# Data supplied

★ ★ ★

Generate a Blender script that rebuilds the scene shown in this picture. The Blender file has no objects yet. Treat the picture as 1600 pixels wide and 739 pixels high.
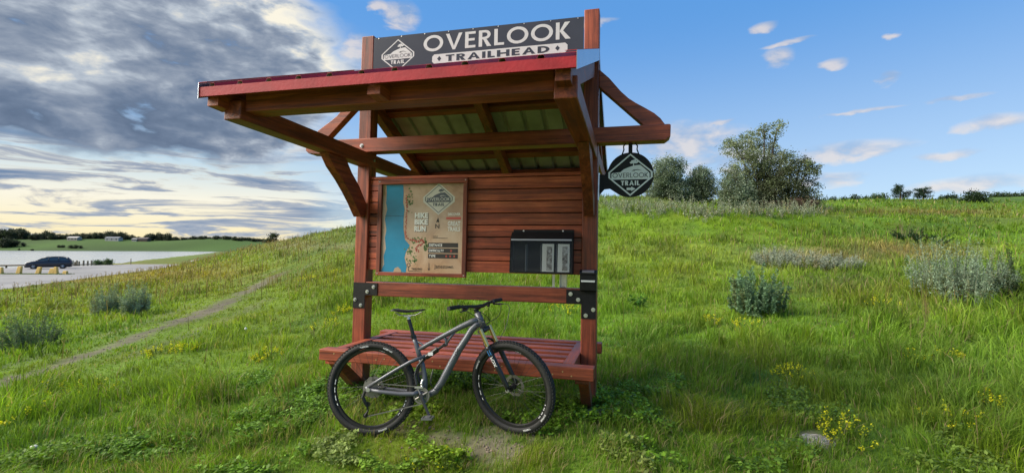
import bpy, math, random
import numpy as np
from mathutils import Matrix, Vector
random.seed(7); RNG = np.random.default_rng(11)
scn = bpy.context.scene
COL = scn.collection
R = math.radians

# ------------------------------------------------------------------ camera
FPX = 744.7
EYE = np.array([2.7735, -4.4096, 1.2508])
YAW = -0.24342
def axes(yaw, pitch, roll):
    cy, sy, cp, sp = math.cos(yaw), math.sin(yaw), math.cos(pitch), math.sin(pitch)
    f = np.array([sy*cp, cy*cp, sp]); r0 = np.array([cy, -sy, 0.0]); u0 = np.cross(r0, f)
    return (math.cos(roll)*r0+math.sin(roll)*u0, -math.sin(roll)*r0+math.cos(roll)*u0, f)
CW = axes(YAW, 0.0275, 0.004)                 # the camera as it stands
KW = axes(YAW, 0.045973, 0.018476)            # the same camera seen from the slightly leaning kiosk
Mw = np.stack(CW, 1); Mk = np.stack(KW, 1)
TROT = Mw @ Mk.T                              # lean of the kiosk against the plumb line
TT = EYE - TROT @ EYE
KM = Matrix([list(TROT[i]) + [TT[i]] for i in range(3)] + [[0, 0, 0, 1]])
cam = bpy.data.objects.new('camera', bpy.data.cameras.new('camera')); COL.objects.link(cam)
cam.data.sensor_width = 36; cam.data.lens = 36*FPX/1600
cam.data.clip_start = .05; cam.data.clip_end = 6000
cam.matrix_world = Matrix([[CW[0][i], CW[1][i], -CW[2][i], EYE[i]] for i in range(3)] + [[0, 0, 0, 1]])
scn.camera = cam
FH = np.array([math.sin(YAW), math.cos(YAW)]); GH = np.array([math.cos(YAW), -math.sin(YAW)])
def uv2xy(u, v): return EYE[0]+u*GH[0]+v*FH[0], EYE[1]+u*GH[1]+v*FH[1]
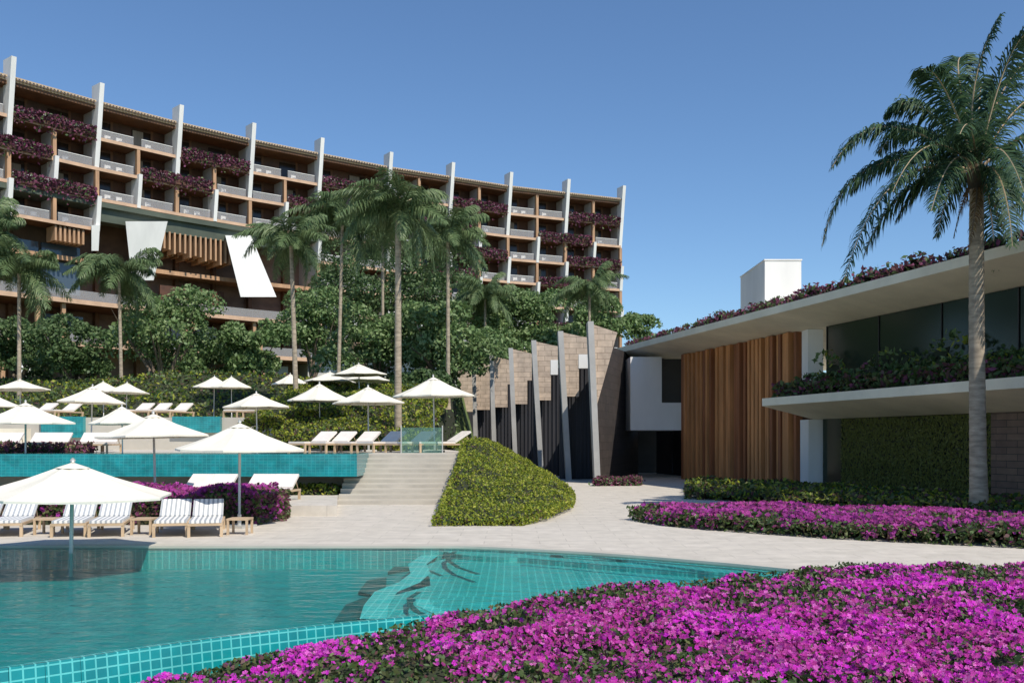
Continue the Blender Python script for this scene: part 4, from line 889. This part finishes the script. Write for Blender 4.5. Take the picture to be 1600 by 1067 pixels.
for px, lab in ((-14, 'pinkish lounger cut by the left frame edge above the upper pool'), (10, 'pinkish lounger near the left frame edge above the upper pool'), (58, 'pinkish lounger just right of the magenta flowers above the upper pool'), (88, 'cream lounger right next to the pinkish one above the upper pool'),
                (136, 'pinkish lounger, left one of the separate pair above the upper pool'), (164, 'pinkish lounger, right one of the separate pair above the upper pool')):
    lounger('b', px, 0, 1.73, R(8), lab, 38.6, 1.05)
for px, lab, Y_, rz in ((492, 'grey shaded lounger, leftmost of the row on the middle terrace', 39.3, -25), (524, 'grey shaded lounger, second of the row on the middle terrace', 39.3, -25), (562, 'shaded lounger under the parasol left of the thick palm trunk', 39.5, -25), (600, 'white lounger just left of the thick palm trunk', 38.6, -30), (646, 'white lounger just right of the thick palm trunk', 38.3, -35), (694, 'white lounger with raised back at the end of the middle terrace row', 37.9, -62)):
    lounger('b', px, 0, 1.73, R(rz), lab, Y_, 1.12)
for j, (px, lab) in enumerate(((215, 'first from the left of the tiny far loungers on the upper terrace'), (243, 'second from the left of the tiny far loungers on the upper terrace'), (276, 'tiny far lounger left of the red edged cascade'), (378, 'tiny far lounger above the pale wall left of the shaded parasol'), (408, 'tiny far lounger above the pale wall right of its neighbour'), (62, 'tiny far lounger at the far left of the upper terrace'), (100, 'tiny far lounger near the left cascade wall'))):
    lounger('b', px, 0, 3.41, R(-15), lab, 51.6 , 1.1)
# side tables
def make_table():
    t = thing('side_table', (0, 0, 0), 'x', 'side table', 'low side tables between the loungers')
    obj('table_top', MB().box(-.25, .25, -.25, .25, .34, .38), 'frame_wood', t)
    for sx in (-1, 1):
        for sy in (-1, 1): obj('leg', MB().box(sx * .22 - .025, sx * .22 + .025, sy * .22 - .025, sy * .22 + .025, 0, .34), 'frame_wood', t)
    return t
TB = make_table()
for j, (px, lab) in enumerate(((76, 'low wooden side table left of the lounger pair under the largest parasol'), (226, 'low wooden side table between the two poolside lounger pairs'), (375, 'low wooden side table at the foot of the parasol pole, right of the shaded loungers'))):
    o = TB if j == 0 else copy_tree(TB); Y = 22.6; o.location = ((px - 800) / F * Y, Y, 0); o['label'] = lab
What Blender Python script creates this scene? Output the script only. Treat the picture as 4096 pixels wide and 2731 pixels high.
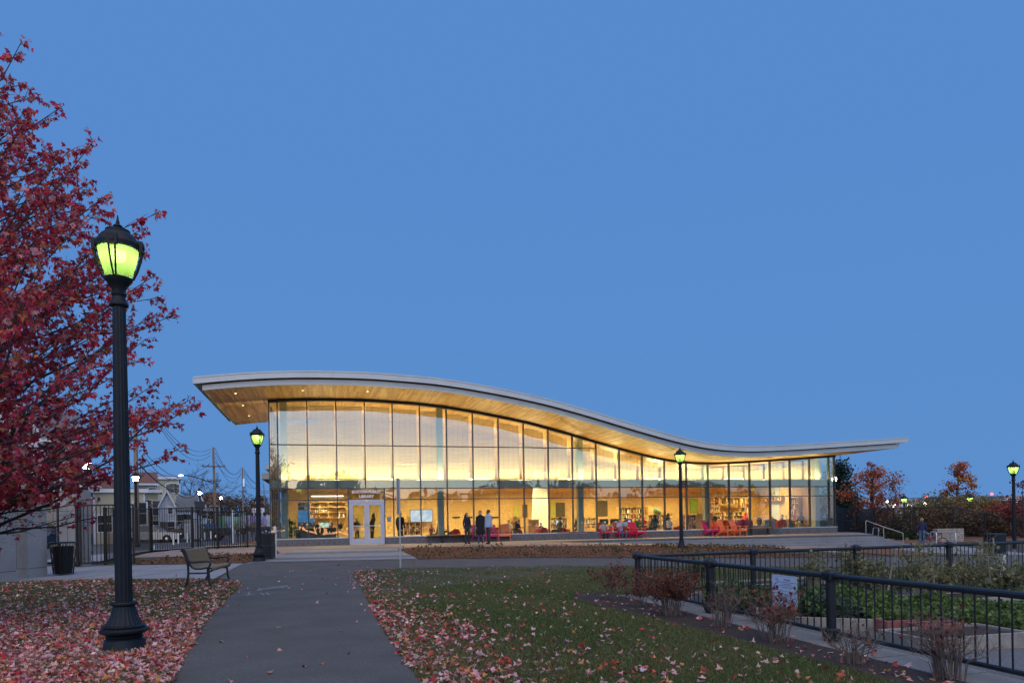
import bpy, bmesh, math, random
import numpy as np
from mathutils import Vector, Matrix

random.seed(7)
RNG = np.random.default_rng(11)
PI = math.pi
R_ = math.radians
for _o in list(bpy.data.objects):
    bpy.data.objects.remove(_o)
SC = bpy.context.scene
COL = SC.collection

# ------------------------------------------------------------------ camera
HC = 1.5                                   # eye height
ROLL = 0.0165
FPX, CX, CY = 2730.67, 2048.0, 2072.0      # 24 mm shift lens, measured on the 4096 px photograph
_cam = bpy.data.cameras.new('camera')
_cam.lens = 24.0
_cam.sensor_width = 36.0
_cam.shift_y = (CY - 1365.5) / 4096.0
_cam.clip_start = 0.05
_cam.clip_end = 4000.0
CAM = bpy.data.objects.new('camera', _cam)
CAM.matrix_world = Matrix.Translation((0, 0, HC)) @ Matrix.Rotation(PI / 2, 4, 'X') @ Matrix.Rotation(-ROLL, 4, 'Z')
COL.objects.link(CAM)
SC.camera = CAM

# ------------------------------------------------------------------ sky, sun, exposure
SKY_BLUE = (0.096, 0.256, 0.610)
SKY_LOW = (0.110, 0.275, 0.600)
NISHITA_GAIN = 0.62
_w = bpy.data.worlds.new('World')
SC.world = _w
_w.use_nodes = True
_nt = _w.node_tree
_bg = _nt.nodes['Background']
_sky = _nt.nodes.new('ShaderNodeTexSky')
_sky.sky_type = 'NISHITA'
_sky.sun_disc = False
_sky.sun_elevation = R_(2.2)
_sky.sun_rotation = R_(180)                # the sun went down behind the camera
_sky.ozone_density = 4.2
_sky.air_density = 1.0
_sky.dust_density = 0.8
_tc = _nt.nodes.new('ShaderNodeTexCoord')
_sep = _nt.nodes.new('ShaderNodeSeparateXYZ')
_nt.links.new(_tc.outputs['Generated'], _sep.inputs[0])
_az = _nt.nodes.new('ShaderNodeMapRange'); _az.interpolation_type = 'SMOOTHSTEP'
_az.inputs['From Min'].default_value = 0.75; _az.inputs['From Max'].default_value = -0.75   # afterglow fades towards the far side of the sky
_az.inputs['To Min'].default_value = 0.0; _az.inputs['To Max'].default_value = NISHITA_GAIN
_nt.links.new(_sep.outputs['Y'], _az.inputs['Value'])
_sc = _nt.nodes.new('ShaderNodeVectorMath'); _sc.operation = 'SCALE'
_nt.links.new(_az.outputs[0], _sc.inputs['Scale'])
_ad = _nt.nodes.new('ShaderNodeVectorMath'); _ad.operation = 'ADD'
_mz = _nt.nodes.new('ShaderNodeMapRange'); _mz.inputs['From Min'].default_value = 0.0; _mz.inputs['From Max'].default_value = 0.45
_nt.links.new(_sep.outputs['Z'], _mz.inputs['Value'])
_mixb = _nt.nodes.new('ShaderNodeMix'); _mixb.data_type = 'RGBA'
_mixb.inputs['A'].default_value = (*SKY_LOW, 1); _mixb.inputs['B'].default_value = (*SKY_BLUE, 1)
_nt.links.new(_mz.outputs[0], _mixb.inputs['Factor'])
_nt.links.new(_mixb.outputs['Result'], _ad.inputs[1])
_nt.links.new(_sky.outputs[0], _sc.inputs[0])
_nt.links.new(_sc.outputs[0], _ad.inputs[0])
_nt.links.new(_ad.outputs[0], _bg.inputs['Color'])
_bg.inputs['Strength'].default_value = 1.0

_sun = bpy.data.lights.new('sun', 'SUN')
_sun.energy = 1.5
_sun.angle = R_(85)
_sun.color = (1.0, 0.64, 0.16)
SUN = bpy.data.objects.new('sun', _sun)
SUN.rotation_euler = (R_(32), 0, R_(8))    # afterglow from low behind the camera
COL.objects.link(SUN)

SC.view_settings.view_transform = 'Standard'
SC.view_settings.look = 'None'
SC.view_settings.exposure = 0.0
SC.view_settings.gamma = 1.0
SC.view_settings.use_curve_mapping = False
SC.cycles.use_denoising = True
SC.cycles.max_bounces = 10
SC.cycles.transparent_max_bounces = 24
SC.cycles.diffuse_bounces = 4
SC.cycles.glossy_bounces = 3
SC.cycles.sample_clamp_indirect = 4.0
SC.cycles.caustics_reflective = False
SC.cycles.caustics_refractive = False

# ------------------------------------------------------------------ measuring helpers
COSR, SINR = math.cos(ROLL), math.sin(ROLL)
def uv(x, y):
    dx, dy = x - CX, y - CY
    return (dx * COSR - dy * SINR) / FPX, -(dy * COSR + dx * SINR) / FPX
def at(x, y, Z):
    u, v = uv(x, y)
    return Vector((u * Z, Z, HC + v * Z))
def flat(x, y, z=0.0):
    u, v = uv(x, y)
    Z = (z - HC) / v
    return Vector((u * Z, Z, z))
def soft(a):
    return np.log1p(np.exp(np.clip(a * 2.0, -40, 40))) / 2.0
def sst(a, lo, hi):
    t = np.clip((a - lo) / (hi - lo), 0, 1)
    return t * t * (3 - 2 * t)
def gz(x, y):
    """height of the ground: level lawn, falling away to the right, rising to the building's forecourt"""
    x = np.asarray(x, float); y = np.asarray(y, float)
    z = -0.025 * (soft(x - 1.0) - soft(x - 30.0))
    z = z + 0.17 * sst(y, 25.6, 34.0) * (1 - sst(x, 1.0, 14.0)) * (1 - sst(y, 52, 70)) * sst(x, -19.5, -16.5)
    z = z - 1.3 * sst(y, 62, 85) * sst(x, 16, 30)
    return z
def gnd(px, py):
    p = flat(px, py, 0.0)
    for _ in range(12):
        z = float(gz(p.x, p.y))
        p = flat(px, py, z)
    return p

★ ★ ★

# Required work
Omit every picture, and please return the entries exactly from the first line through the line with "R = math.radians", both included.

# Final result
Generate a Blender script that rebuilds the scene shown in this picture. The Blender file has no objects yet. Treat the picture as 1600 pixels wide and 739 pixels high.
import bpy, math, random
import numpy as np
from mathutils import Matrix, Vector
random.seed(7); RNG = np.random.default_rng(11)
scn = bpy.context.scene
COL = scn.collection
R = math.radians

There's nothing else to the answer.